Inisiatif sebagian warga Muslim membangun masjid muncul sejak 2018. Sudah 30 tahun komplek perumahan itu berdiri, namun pengembang tidak kunjung mewujudkan kewajibannya membangun masjid. Atas dasar itulah permohonan diajukan kepada Gubernur. Izin prinsip Gubernur DKI terbit 2019. Sosialisasi kepada warga secara resmi dilakukan tanggal 3 November 2019.
Ada penentangan pada pilihan panitia masjid untuk memanfaatkan lahan fasos Pemprov DKI. Yang menolak, menganggap itu Ruang Hijau Terbuka. Tidak boleh ada bangunan di atasnya. Tapi dalam kenyataan ada bangunan RW di lahan itu tanpa izin tanpa IMB tapi dianggap wajar.

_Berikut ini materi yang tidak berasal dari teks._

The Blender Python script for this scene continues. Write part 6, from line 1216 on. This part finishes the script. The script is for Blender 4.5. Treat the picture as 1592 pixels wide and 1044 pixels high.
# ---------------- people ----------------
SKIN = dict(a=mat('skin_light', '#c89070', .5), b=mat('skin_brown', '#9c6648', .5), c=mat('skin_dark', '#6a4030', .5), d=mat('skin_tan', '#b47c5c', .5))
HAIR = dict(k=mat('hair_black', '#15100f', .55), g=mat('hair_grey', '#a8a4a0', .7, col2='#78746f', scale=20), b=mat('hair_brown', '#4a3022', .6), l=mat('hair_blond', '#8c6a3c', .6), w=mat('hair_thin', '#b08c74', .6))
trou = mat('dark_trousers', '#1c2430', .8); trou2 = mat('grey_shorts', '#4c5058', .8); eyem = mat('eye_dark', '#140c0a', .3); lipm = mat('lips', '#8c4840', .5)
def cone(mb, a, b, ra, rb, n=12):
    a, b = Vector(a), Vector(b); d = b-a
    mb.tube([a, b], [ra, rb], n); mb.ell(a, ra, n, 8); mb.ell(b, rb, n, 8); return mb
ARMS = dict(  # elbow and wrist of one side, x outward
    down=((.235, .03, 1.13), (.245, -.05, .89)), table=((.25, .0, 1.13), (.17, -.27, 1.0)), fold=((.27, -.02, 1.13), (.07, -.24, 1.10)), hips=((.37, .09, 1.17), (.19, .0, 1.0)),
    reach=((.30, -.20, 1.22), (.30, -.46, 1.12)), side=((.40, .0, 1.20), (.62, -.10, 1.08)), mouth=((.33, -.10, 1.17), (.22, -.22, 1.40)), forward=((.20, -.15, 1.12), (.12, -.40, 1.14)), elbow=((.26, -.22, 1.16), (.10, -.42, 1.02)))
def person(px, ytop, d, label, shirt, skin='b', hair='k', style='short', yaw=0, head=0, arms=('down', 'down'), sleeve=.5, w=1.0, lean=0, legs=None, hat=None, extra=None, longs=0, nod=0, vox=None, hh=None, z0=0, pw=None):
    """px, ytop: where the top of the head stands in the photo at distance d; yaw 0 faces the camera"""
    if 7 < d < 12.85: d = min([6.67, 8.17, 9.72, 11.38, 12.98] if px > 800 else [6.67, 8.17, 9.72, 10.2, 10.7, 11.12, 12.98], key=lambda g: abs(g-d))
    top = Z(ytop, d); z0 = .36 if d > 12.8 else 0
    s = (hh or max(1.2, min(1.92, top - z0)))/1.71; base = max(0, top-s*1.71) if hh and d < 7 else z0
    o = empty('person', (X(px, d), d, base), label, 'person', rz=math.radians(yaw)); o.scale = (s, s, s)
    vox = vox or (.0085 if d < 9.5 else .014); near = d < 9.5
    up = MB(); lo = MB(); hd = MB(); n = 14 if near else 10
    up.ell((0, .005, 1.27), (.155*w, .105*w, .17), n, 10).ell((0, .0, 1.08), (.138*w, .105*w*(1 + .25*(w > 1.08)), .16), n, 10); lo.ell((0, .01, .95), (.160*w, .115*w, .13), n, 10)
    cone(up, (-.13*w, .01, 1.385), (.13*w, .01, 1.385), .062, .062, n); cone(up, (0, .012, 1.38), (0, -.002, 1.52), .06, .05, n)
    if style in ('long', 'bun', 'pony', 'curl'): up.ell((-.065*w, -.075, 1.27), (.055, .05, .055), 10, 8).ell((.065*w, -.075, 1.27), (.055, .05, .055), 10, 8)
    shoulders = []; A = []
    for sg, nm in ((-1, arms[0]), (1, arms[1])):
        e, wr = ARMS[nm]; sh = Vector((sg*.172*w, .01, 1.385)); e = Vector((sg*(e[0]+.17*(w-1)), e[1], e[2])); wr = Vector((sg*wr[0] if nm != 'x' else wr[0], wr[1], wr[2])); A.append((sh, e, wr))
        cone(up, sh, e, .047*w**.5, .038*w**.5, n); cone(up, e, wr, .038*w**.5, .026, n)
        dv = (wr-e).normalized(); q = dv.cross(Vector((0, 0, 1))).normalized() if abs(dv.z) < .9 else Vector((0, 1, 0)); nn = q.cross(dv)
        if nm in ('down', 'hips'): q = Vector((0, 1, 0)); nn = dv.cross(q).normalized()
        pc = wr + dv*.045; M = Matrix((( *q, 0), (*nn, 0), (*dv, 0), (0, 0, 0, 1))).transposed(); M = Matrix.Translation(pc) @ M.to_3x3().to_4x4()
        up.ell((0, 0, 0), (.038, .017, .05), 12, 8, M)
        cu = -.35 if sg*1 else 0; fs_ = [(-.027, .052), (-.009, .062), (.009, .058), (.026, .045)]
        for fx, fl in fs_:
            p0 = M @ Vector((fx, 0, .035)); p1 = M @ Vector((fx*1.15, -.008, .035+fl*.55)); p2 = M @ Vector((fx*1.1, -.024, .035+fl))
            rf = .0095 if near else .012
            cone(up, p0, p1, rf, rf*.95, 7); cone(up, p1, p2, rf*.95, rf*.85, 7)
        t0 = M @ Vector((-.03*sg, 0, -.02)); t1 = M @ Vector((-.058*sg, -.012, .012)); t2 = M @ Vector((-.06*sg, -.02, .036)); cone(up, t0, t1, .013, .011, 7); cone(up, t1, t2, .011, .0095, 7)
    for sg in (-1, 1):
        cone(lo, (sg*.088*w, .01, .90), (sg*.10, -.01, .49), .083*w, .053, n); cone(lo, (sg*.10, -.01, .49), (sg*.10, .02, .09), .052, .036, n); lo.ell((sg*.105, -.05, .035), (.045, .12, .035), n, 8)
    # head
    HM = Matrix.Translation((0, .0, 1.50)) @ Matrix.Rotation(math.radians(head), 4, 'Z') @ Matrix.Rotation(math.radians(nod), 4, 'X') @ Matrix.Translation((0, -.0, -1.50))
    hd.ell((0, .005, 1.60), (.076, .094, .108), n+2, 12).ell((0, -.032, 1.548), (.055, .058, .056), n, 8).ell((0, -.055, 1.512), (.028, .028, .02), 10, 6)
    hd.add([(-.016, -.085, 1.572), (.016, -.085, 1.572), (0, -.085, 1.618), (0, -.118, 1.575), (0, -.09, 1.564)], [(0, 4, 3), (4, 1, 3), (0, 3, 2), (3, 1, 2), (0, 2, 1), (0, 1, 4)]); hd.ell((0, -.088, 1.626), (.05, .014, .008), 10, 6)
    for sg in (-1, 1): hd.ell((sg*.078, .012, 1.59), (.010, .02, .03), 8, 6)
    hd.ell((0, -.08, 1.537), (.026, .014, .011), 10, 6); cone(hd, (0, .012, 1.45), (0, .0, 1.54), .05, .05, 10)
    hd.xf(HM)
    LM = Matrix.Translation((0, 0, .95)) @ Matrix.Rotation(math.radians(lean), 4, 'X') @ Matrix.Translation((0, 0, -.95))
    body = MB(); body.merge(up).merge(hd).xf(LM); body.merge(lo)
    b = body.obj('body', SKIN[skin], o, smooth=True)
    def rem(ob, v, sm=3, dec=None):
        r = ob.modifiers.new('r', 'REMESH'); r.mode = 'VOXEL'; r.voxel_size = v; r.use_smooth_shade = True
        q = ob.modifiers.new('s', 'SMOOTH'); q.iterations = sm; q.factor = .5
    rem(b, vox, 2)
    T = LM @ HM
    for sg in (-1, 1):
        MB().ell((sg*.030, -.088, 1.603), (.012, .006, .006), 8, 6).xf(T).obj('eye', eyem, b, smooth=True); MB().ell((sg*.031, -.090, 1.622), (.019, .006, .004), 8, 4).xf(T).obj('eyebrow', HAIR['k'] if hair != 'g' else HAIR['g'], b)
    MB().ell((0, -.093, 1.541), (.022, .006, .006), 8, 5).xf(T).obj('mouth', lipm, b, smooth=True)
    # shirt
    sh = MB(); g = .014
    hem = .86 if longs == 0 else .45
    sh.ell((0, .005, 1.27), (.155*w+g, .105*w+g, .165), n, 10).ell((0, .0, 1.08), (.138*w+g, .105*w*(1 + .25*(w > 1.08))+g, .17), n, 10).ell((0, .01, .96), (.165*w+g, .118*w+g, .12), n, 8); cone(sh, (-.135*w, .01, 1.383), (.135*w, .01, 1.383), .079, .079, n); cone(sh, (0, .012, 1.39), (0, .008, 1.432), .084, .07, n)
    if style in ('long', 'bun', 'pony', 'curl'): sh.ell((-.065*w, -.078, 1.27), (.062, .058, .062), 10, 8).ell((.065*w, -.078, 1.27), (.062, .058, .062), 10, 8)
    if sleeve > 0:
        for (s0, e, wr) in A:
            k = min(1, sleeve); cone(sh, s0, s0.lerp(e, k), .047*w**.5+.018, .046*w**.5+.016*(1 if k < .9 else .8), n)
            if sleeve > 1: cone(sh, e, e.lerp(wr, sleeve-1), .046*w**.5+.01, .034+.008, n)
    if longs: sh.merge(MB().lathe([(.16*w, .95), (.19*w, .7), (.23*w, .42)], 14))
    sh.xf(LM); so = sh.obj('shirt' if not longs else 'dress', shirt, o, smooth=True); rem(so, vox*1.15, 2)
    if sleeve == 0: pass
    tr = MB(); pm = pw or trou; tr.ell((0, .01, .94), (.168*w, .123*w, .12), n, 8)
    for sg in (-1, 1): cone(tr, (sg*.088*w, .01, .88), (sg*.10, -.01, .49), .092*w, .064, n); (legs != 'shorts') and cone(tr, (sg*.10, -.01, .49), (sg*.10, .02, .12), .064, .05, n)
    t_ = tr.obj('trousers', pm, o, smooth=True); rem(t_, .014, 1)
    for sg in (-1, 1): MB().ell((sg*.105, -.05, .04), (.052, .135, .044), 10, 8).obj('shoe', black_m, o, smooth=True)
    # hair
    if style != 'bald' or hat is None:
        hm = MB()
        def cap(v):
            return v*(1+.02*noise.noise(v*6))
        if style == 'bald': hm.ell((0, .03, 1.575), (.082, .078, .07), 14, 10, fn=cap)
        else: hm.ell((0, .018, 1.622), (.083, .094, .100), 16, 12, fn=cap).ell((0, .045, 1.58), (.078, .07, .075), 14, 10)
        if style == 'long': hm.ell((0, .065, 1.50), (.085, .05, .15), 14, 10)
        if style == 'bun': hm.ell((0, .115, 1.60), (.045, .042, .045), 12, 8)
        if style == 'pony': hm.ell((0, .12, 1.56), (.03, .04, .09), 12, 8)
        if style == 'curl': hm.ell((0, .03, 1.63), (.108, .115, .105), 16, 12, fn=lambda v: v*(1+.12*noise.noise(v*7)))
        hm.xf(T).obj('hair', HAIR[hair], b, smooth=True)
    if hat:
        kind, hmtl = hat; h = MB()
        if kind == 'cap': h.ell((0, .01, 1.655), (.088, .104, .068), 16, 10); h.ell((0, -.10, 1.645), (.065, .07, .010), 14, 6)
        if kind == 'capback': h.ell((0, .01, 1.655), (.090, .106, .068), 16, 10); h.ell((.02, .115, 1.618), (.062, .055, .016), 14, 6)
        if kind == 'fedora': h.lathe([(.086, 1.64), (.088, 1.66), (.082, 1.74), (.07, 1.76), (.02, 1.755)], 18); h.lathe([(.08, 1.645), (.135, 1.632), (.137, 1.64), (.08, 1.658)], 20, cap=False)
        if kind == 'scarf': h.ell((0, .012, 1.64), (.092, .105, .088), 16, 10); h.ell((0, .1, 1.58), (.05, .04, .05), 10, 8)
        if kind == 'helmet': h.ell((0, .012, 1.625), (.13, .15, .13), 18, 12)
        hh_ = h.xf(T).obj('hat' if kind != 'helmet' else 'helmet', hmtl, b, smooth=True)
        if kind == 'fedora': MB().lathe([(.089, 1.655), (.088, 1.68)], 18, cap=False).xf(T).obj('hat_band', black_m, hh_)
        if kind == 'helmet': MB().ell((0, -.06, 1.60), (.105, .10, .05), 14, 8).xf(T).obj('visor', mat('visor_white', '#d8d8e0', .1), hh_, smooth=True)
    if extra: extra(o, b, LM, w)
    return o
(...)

Akhirnya, Ketua RW Irjenpol DR Burhanuddin Andi yang memimpin rapat musyawarah Panitia Masjid At Tabayyun, dengan 10 Ketua RT di TVM mengambil jalan tengah. Dua belah pihak dipersilahkan mengurus izin lokasi masing-masing yang dianggap cocok untuk lokasi masjid. Kesepakatannya : siapa yang mendapat izin lebih dulu dari Pemprov DKI, maka pihak lain akan ikhlas dan legowo menerima.
Marah menceritakan mayoritas RT menginginkan lokasi 312 m2 di dekat St John. Mereka berjanji akan mengajukan tambahan lahan 1.000 m2.
Panitia Masjid memilih lokasi di tempat sekarang yang seluas 1078 m2. Rapat itu ada absensinya, notulennya, dan dokumentasi foto-foto pada waktu itu. Komitmen itulah yang pertama kali dikhianati.
"Mereka tidak memproses izin seperti yang dijanjikan. Belakangan kita ketahui, yang dilakukan sibuk mengirim surat ke berbagai instansi mencegat kami. Lalu mengeluh, suratnya tidak ada yang merespons. Begitu tahu kami dapat izin dan rekomendasi dari instansi yang sama mereka surati, langsung kalap. Bukannya konsisten pada kesepakatan 3 November 2019, tahu-tahu layangkan gugatan ke PTUN. Ya, apa boleh buat, kita harus terima kenyataan itu dengan mengikuti proses hukum," Marah Sakti menceritakan.
Saya mengetahui persis rangkaian peristiwa seperti yang dipaparkan Marah Sakti. Sebagai Ketua Pembina Yayasan Masjid At Tabayyun, saya ikut merasakan luka hati mereka. Luka yang sudah berdarah-darah. Akibat pengingkaran kesepakatan tanggal November 2019 oleh para ketua RT yang mengugat SK Gub DKI.
Luka, akibat somasi arogan Kuasa Hukum Hartono pada awal Ramadhan atau pada pertengahan April 2021 yang mengultimatum Panitia Masjid agar membongkar tenda ibadah mereka di areal masjid. Padahal areal itu sudah mendapat izin Pemrov dan membayar sewa.
Luka akibat seruan para ketua RT kepada warganya untuk memasang spanduk di rumah mereka untuk menyindir-nyindir Panitia Masjid At Tabayyun. Seakan-akan warga Muslim dan Panitia Masjid itu tidak faham aturan mendirikan rumah ibadah dan mengabaikan fungsi lahan hijau. Semua itu luka sosial. Secara sosiologis diperlukan obat untuk memulihkannya.
Terlintas di pikiran saya. Andaikata ada yang hal yang bisa mengobati semua luka itu dan menegakkan kembali marwah kehormatan, kerukunan warga seperti sebelumnya, saya akan meminta Panitia mengembalikan izin masjid kepada Gubernur DKI.
Sebab, esensi keberadaan masjid bukan hanya sebagai tempat ibadah. Melainkan terutama untuk menciptakan kemaslahatan masyarakat sekitarnya. Menciptakan persatuan, kedamaian, dan ketentraman hidup. Sebagaimana tujuan Islam sebagai agama Rahmatan Lil Alamin. Artinya, Islam secara bahasa berarti damai, keamanan, kenyamanan, dan perlindungan. Sedangkan, secara agama, Islam adalah manifestasi dari damai itu sendiri. Ada yang bisa?